Once a project is approved by the Cost Share Committee and the appropriate agreements are signed, the next step is to add the project to the STIP/TIP and proceed with the project delivery process.


Dispute Resolution Process

The dispute resolution process provides MoDOT’s transportation partners with guidance on how to resolve project disputes and may be used at any point while pursuing innovative financing for a transportation project. As developed, the process has five basic principles:

  • Resolve disputes at the lowest level possible.
  • Resolve any dispute in a timely manner. 
  • Disputes are a professional, not a personal matter.
  • All parties must agree to the spirit of the dispute resolution framework.
  • “The decision of the judges is final.”

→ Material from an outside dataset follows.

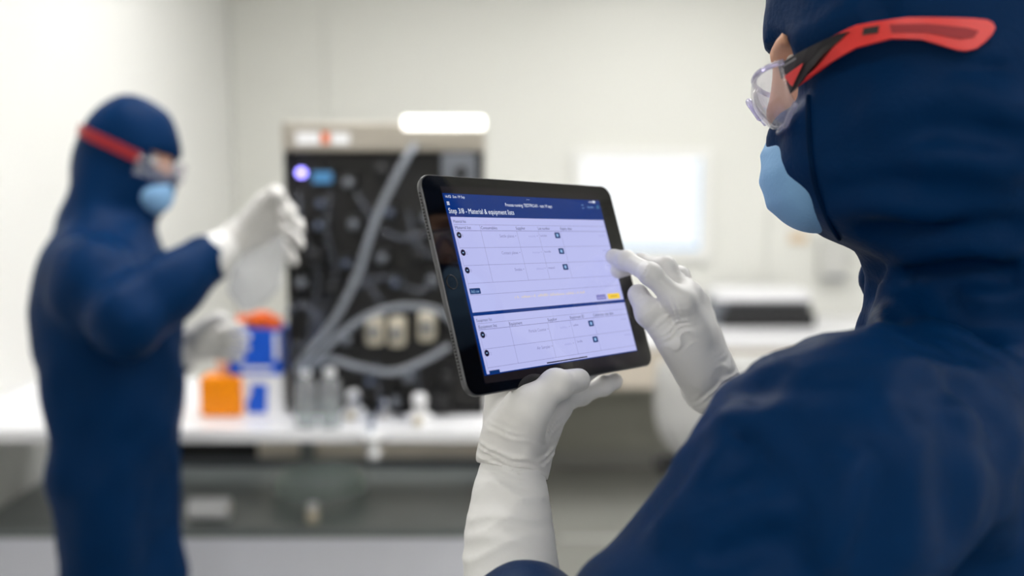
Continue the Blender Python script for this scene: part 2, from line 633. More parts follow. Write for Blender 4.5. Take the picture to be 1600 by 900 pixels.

The transportation partner will need to discuss the issue with the district engineer and provide the district engineer with the necessary documentation supporting their concerns. This documentation may include a cost estimate of items, traffic study showing projected traffic congestions or maintenance cost of the existing facility compared to the proposed improvements. The district engineer will review the documentation and make a decision regarding the dispute. The district engineer will send a letter to the transportation partner explaining the decision made. Every effort will be made to solve the dispute at this level.

If the dispute cannot be resolved, the district engineer will set a meeting for the transportation partner to discuss the issue with the chief engineer. For this meeting, the transportation partner will need to provide all necessary documentation supporting their concerns to the chief engineer. This documentation may include a cost estimate of items, traffic study showing projected traffic congestions or maintenance cost of the existing facility compared to the proposed improvements or any other documentation that supports their claim. The chief engineer will review the documentation and make a decision regarding the dispute. Within two weeks of the meeting, the district engineer will send a letter to the transportation partner explaining the decision made by the chief engineer or advising that more time will be needed.

If the dispute is not resolved at this level, the district engineer will set a meeting for the transportation partner to discuss the issue with the Cost Share Committee. The Cost Share Committee consists of the chief engineer, chief financial officer and assistant chief engineer. Again, the transportation partner will need to provide the necessary documentation supporting their concerns as noted above to the Cost Share Committee. Within two weeks of this meeting, the district engineer will send a letter to the transportation partner explaining the decision made by the Cost Share Committee. This decision will be final.